I find myself aghast, dumb founded and before I recover, I
manage to just utter a timid ‘Ille’ meaning No in Tamil, not being sure why it
was timid. I am fresh and clean after my morning bath and dressed in a loose
purple T shirt paired with a khaki colour cargo pant that falls well below my
knees. I ponder, question and re question my mind if it does not look decent. Well, I feel super comfortable and quiet
covered.
I am in Thiruvarur district of Tamil Nadu in Central
University campus where my Dad is the VC, an eminent VC. I have come from the
busy city of Mumbai with my not yet 2 year old toddler to spend some time with
my Dad and laze around in the serene city of Thiruvarur, if that is at all
possible with a super active toddler. I am in the VC bungalow in my bedroom
with my toddler who is sitting on the bed all dressed up but pant less, to
attend his play school in campus. I try to save his dignity from the eyes of
the maids in my room who have just arrived for cleaning, by covering him up
with a diaper. Oh, but I was mistaken because the eyes were on me and thank God
not the toddler. The elderly aunt asks me in Tamil about the whereabouts of my
‘dupatta’. At first, I do not understand and at the second, I pretend not to
understand and at the third or final, I say ‘Ille’ meaning No. Meanwhile, the
other lady, not so elderly, with an ostensibly irritated look asks me if they
can clean the bathroom and I agree trying to interpret if the lady is attempting
to safely close the just initiated discussion or taking a side. I am unable to
answer them anything else because of lack of knowledge in Tamil language.

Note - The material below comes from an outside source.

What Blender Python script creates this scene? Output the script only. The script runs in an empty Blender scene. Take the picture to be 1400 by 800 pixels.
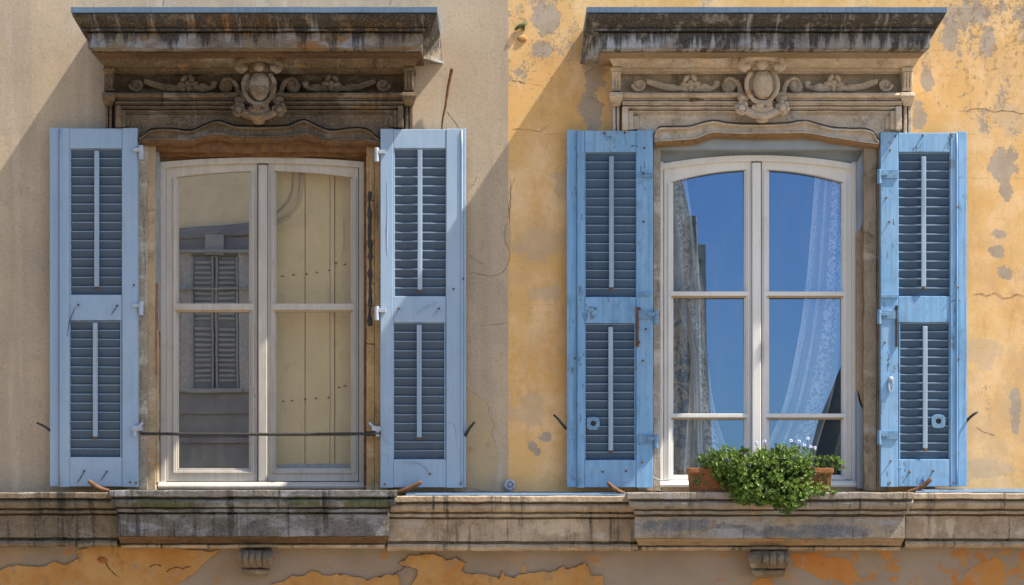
import bpy, bmesh, math, random
from mathutils import Vector, noise, Matrix
random.seed(7)
sc = bpy.context.scene
col = sc.collection
D, S, ZC, CPY = 10.0, 0.004, 4.5, 620.0
SUN = Vector((3.96, -1.0, 6.0))            # towards the sun

def X(px, y=0.0): return (px-700)*S*(D+y)/D
def Z(py, y=0.0): return ZC+(CPY-py)*S*(D+y)/D
def P(px, py, y=0.0): return Vector((X(px, y), y, Z(py, y)))

# ------------------------------------------------------------------ node helpers
class NT:
    def __init__(s, name):
        s.m = bpy.data.materials.new(name); s.m.use_nodes = True
        s.t = s.m.node_tree; s.t.nodes.clear()
        s._pos = None
    def n(s, typ, **kw):
        nd = s.t.nodes.new(typ)
        for k, v in kw.items(): setattr(nd, k, v)
        return nd
    def set(s, sock, v):
        if isinstance(v, bpy.types.NodeSocket): s.t.links.new(v, sock)
        elif isinstance(v, (tuple, list)) and len(v) == 3 and sock.type == 'RGBA': sock.default_value = (*v, 1)
        else: sock.default_value = v
    def pos(s):
        if s._pos is None: s._pos = s.n('ShaderNodeNewGeometry').outputs['Position']
        return s._pos
    def sep(s, v=None):
        nd = s.n('ShaderNodeSeparateXYZ'); s.set(nd.inputs[0], v or s.pos()); return nd.outputs
    def sv(s, sx, sy, sz, off=(0, 0, 0)):
        nd = s.n('ShaderNodeVectorMath', operation='MULTIPLY_ADD')
        s.set(nd.inputs[0], s.pos()); nd.inputs[1].default_value = (sx, sy, sz); nd.inputs[2].default_value = off
        return nd.outputs[0]
    def noise(s, scale, detail=4, rough=.6, vec=None, dist=0.0):
        nd = s.n('ShaderNodeTexNoise')
        s.set(nd.inputs['Vector'], vec or s.pos()); nd.inputs['Scale'].default_value = scale
        nd.inputs['Detail'].default_value = detail; nd.inputs['Roughness'].default_value = rough
        nd.inputs['Distortion'].default_value = dist
        return nd.outputs['Fac']
    def vor(s, scale, vec=None, feature='F1', out='Distance'):
        nd = s.n('ShaderNodeTexVoronoi', feature=feature)
        s.set(nd.inputs['Vector'], vec or s.pos()); nd.inputs['Scale'].default_value = scale
        return nd.outputs[out]
    def math(s, op, a, b=0.0, clamp=False):
        nd = s.n('ShaderNodeMath', operation=op, use_clamp=clamp)
        s.set(nd.inputs[0], a); s.set(nd.inputs[1], b); return nd.outputs[0]
    def ss(s, x, a, b, lo=0.0, hi=1.0):
        nd = s.n('ShaderNodeMapRange', interpolation_type='SMOOTHSTEP')
        s.set(nd.inputs[0], x)
        for i, v in enumerate((a, b, lo, hi)): nd.inputs[i+1].default_value = v
        return nd.outputs[0]
    def mix(s, f, a, b, blend='MIX'):
        nd = s.n('ShaderNodeMix', data_type='RGBA', blend_type=blend)
        s.set(nd.inputs[0], f); s.set(nd.inputs[6], a); s.set(nd.inputs[7], b); return nd.outputs[2]
    def bump(s, h, strength=.3, dist=.01, normal=None):
        nd = s.n('ShaderNodeBump'); s.set(nd.inputs['Height'], h)
        nd.inputs['Strength'].default_value = strength; nd.inputs['Distance'].default_value = dist
        if normal is not None: s.set(nd.inputs['Normal'], normal)
        return nd.outputs[0]
    def out(s, c, rough=.8, normal=None, spec=.3, metal=0.0):
        b = s.n('ShaderNodeBsdfPrincipled'); o = s.n('ShaderNodeOutputMaterial')
        s.set(b.inputs['Base Color'], c); s.set(b.inputs['Roughness'], rough)
        b.inputs['Specular IOR Level'].default_value = spec; b.inputs['Metallic'].default_value = metal
        if normal is not None: s.set(b.inputs['Normal'], normal)
        s.t.links.new(b.outputs[0], o.inputs[0]); return s.m

def ellmask(t, spots, rag=2.4, sc_=14):
    ell = None
    for (ex, ey, rx, ry) in spots:
        nd = t.n('ShaderNodeVectorMath', operation='LENGTH'); t.set(nd.inputs[0], t.sv(1/(rx*S), 0, 1/(ry*S), (-X(ex)/(rx*S), 0, -Z(ey)/(ry*S))))
        e = t.math('SUBTRACT', 1.5, nd.outputs['Value']); ell = e if ell is None else t.math('MAXIMUM', ell, e)
    return t.ss(t.math('ADD', ell, t.math('MULTIPLY', t.math('SUBTRACT', t.noise(sc_, 7, .72), .5), rag)), .36, .70)

def sr(r, g, b):
    f = lambda c: (c/255/12.92 if c/255 <= .04045 else ((c/255+.055)/1.055)**2.4)
    return (f(r), f(g), f(b))

# ------------------------------------------------------------------ materials
def stone(name, a, b, dark=(.03, .027, .024), dark_amt=.3, streak=.0, rust=(.22, .10, .03), rust_amt=0.0,
          pale=(.36, .38, .42), pale_amt=0.0, moss=0.0, speck=.5, rough=.9, off=0.0, grad=None, spots=None, spotcol=(.40, .19, .05)):
    t = NT(name)
    o = (off, off, off)
    c = t.mix(t.ss(t.noise(2.3, 5, .6, t.sv(1, 1, 1, o)), .35, .65), a, b)
    if pale_amt:
        f = t.ss(t.noise(3.1, 5, .65, t.sv(1, 1, 2.2, (off+7, 2, 1))), .62-.25*pale_amt, .72-.2*pale_amt)
        c = t.mix(t.math('MULTIPLY', f, .8), c, pale)
    if spots:
        c = t.mix(t.math('MULTIPLY', ellmask(t, spots), .85), c, spotcol)
    if rust_amt:
        f = t.ss(t.noise(2.2, 6, .7, t.sv(1, 1, 3.0, (off+3, 9, 4))), .66-.25*rust_amt, .74-.25*rust_amt)
        c = t.mix(t.math('MULTIPLY', f, .85), c, rust)
    if dark_amt:
        f = t.ss(t.noise(4.5, 7, .72, t.sv(1, 1, 1.3, (off+1, 5, 8))), .70-.3*dark_amt, .86-.3*dark_amt)
        c = t.mix(t.math('MULTIPLY', f, .85), c, dark)
    if streak:
        f1 = t.noise(1.0, 5, .65, t.sv(16, 3, 1.1, (off+4, 1, 2)))
        f2 = t.noise(1.0, 4, .6, t.sv(45, 3, 3.0, (off, 3, 1)))
        sm = t.math('ADD', t.math('MULTIPLY', f1, .7), t.math('MULTIPLY', f2, .3))
        if grad: sm = t.math('ADD', sm, t.ss(t.sep()[2], grad[0], grad[1], -grad[2], grad[2]))
        f = t.ss(sm, .62-.22*streak, .74-.22*streak)
        c = t.mix(t.math('MULTIPLY', f, .92), c, dark)
        f3 = t.ss(t.noise(1.0, 4, .6, t.sv(34, 3, 1.6, (off+9, 2, 6))), .60, .72)
        c = t.mix(t.math('MULTIPLY', f3, .45), c, pale)
    if moss:
        f = t.ss(t.noise(7, 6, .7, t.sv(1, 1, 1.5, (off+2, 2, 2))), .62-.2*moss, .75-.2*moss)
        c = t.mix(t.math('MULTIPLY', f, .6), c, (.06, .075, .025))
    mo = t.noise(13, 6, .75, t.sv(1, 1, .8, (off+6, 2, 9)))
    c = t.mix(t.math('MULTIPLY', t.ss(mo, .50, .66), .40), c, tuple(min(1, v*1.55) for v in b))
    c = t.mix(t.math('MULTIPLY', t.ss(mo, .48, .34), .55), c, tuple(v*.42 for v in a))
    sp = t.noise(140, 3, .7)
    c = t.mix(t.math('MULTIPLY', t.ss(sp, .5, .72), speck*.5), c, (.55, .5, .42))
    c = t.mix(t.math('MULTIPLY', t.ss(sp, .48, .28), speck*.8), c, (.04, .035, .03))
    h = t.math('ADD', t.math('MULTIPLY', t.noise(22, 7, .7), .8), t.math('MULTIPLY', t.noise(120, 3, .6), .35))
    return t.out(c, rough, t.bump(h, .8, .009), .2)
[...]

I mentally plan of googling up an apt reply in Tamil,
discussing it with my mother, calling up my Tamil friend from college, and what
not. I think of asking her if we as women should be ashamed of our body and
keep covering it with layers and layers. I step down the stairs to proceed with
my daily activities with my thoughts also stepping down in its intensity. Oh,
there were so many thoughts and even contradictory ones. Should I have got ‘salwar
kameez’ and ‘dupatta’ with me? Would that have been better?
However, I know that I am aware of the exact dressing for mostly
every occasion and place and I need not take such petty things to heart but
somewhere within I am alert that these things which we can ignore and proceed with
life are not as petty as we may make it appear or rather prefer making it appear.
It is the mentality that is inbuilt in many people and actually may take a
lifetime to change.
I carry on with life with disbelief of the incident today. I
meet the ladies everyday choosing to ignore the incident every single day.